Mi muovo in uno spazio atemporale, in una dimensione di trascendenza: lui mi osserva, fuma ancora una sigaretta, rifugge la velocità che tutto divora. Nella sua casa si cammina fra colonne bianche, azzurre, grigie, e sai con certezza che esse non conoscono il senso della casualità, perché simboli di un’architettura esemplare che racconta la storia del nostro Paese. La bellezza di un’Italia che c’era e fa fatica a resistere.
Sfioro con gli occhi il preziosismo dell’alabastro – che lui considera un marmo diverso da tutti gli altri – la sua spiritualità nel gioco delle trasparenze; e poi l’onice, il senso dello spessore e della tattilità. Mi colpiscono alcune poltroncine con miniature incastonate che disegnano la sagoma di una casa – cellula primordiale – e poi una matita bianca, aguzza da ambo i lati, che suggerisce il senso della condivisione.

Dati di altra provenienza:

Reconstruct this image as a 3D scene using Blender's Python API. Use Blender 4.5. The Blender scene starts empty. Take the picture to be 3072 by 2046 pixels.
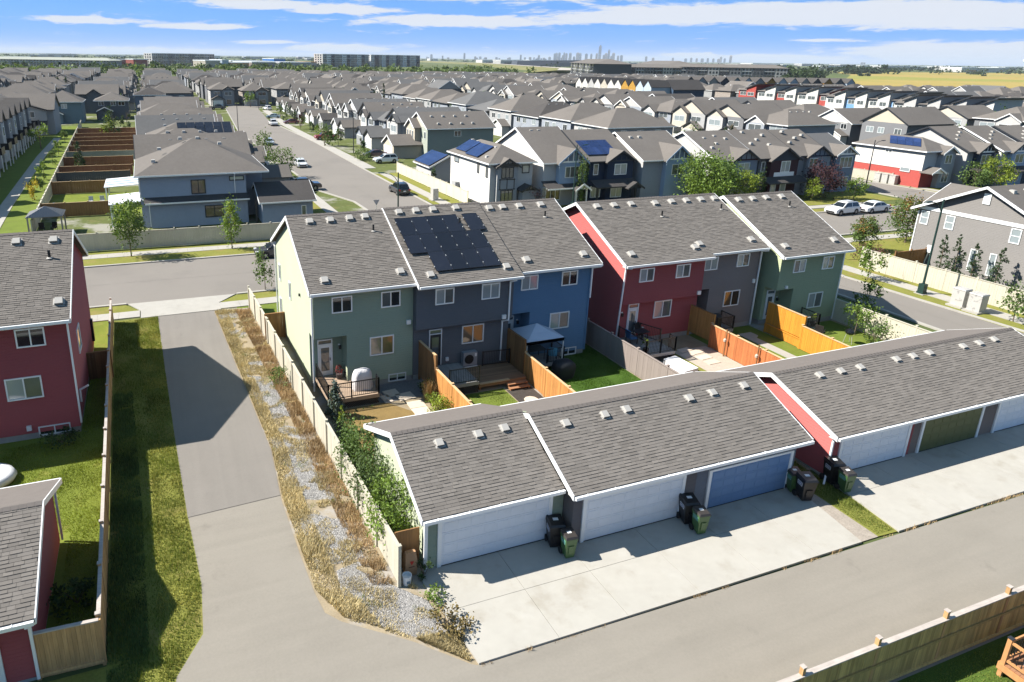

E come dimenticare la totale immersione nella fluidità del bianco: la stanza – una casa nella casa -, alle cui pareti le superfici si muovono nel loro candore e le cornici si rastremano verso l’esterno. San Francesco e Il Cantico delle Creature: nella bellezza di quel bianco ho ritrovato la sintesi di una natura benigna. Per un attimo ho chiuso gli occhi e, nello stringere i pugni, ho avuto la sensazione che certe cose possano durare per sempre: la luce, il colore, l’amore. La perfezione di Piero della Francesca e del Beato Angelico.
Il congedo.
Nel risedermi al suo fianco, tutto ha continuato a muoversi lentamente: il respiro, le braccia, i nostri pensieri, che si sono incontrati in lunghe riflessioni. L’emozione e la restituzione dell’esperienza.
Fra le domande che gli ho posto, ne cito una integralmente: «In un rapporto di dare e avere, come si può intendere l’arte?». Tende una mano verso il vuoto, simile a quella di un mendicante: «Ecco – mi dice – in questo gesto c’è l’essenza del tutto, il valore assoluto. Quando un uomo porge una mano verso l’altro, non sai mai se è in segno di accoglienza o di offerta. E nell’arte è anche così».
Una foto, la dedica autografa e il senso del dono. Ormai vicini all’ingresso, ci salutiamo, anche con Patrizia. Guardo la finestra alla ricerca del sole e non so perché ho pensato a Picasso e a quel verso letto qualche giorno prima: «una cimice di sole/ si mangia l’odore dell’ora che cade».
Salgo in auto e apro con gioia il catalogo: «Aprile 2014. In studio, per Alessandra. Ettore Spalletti».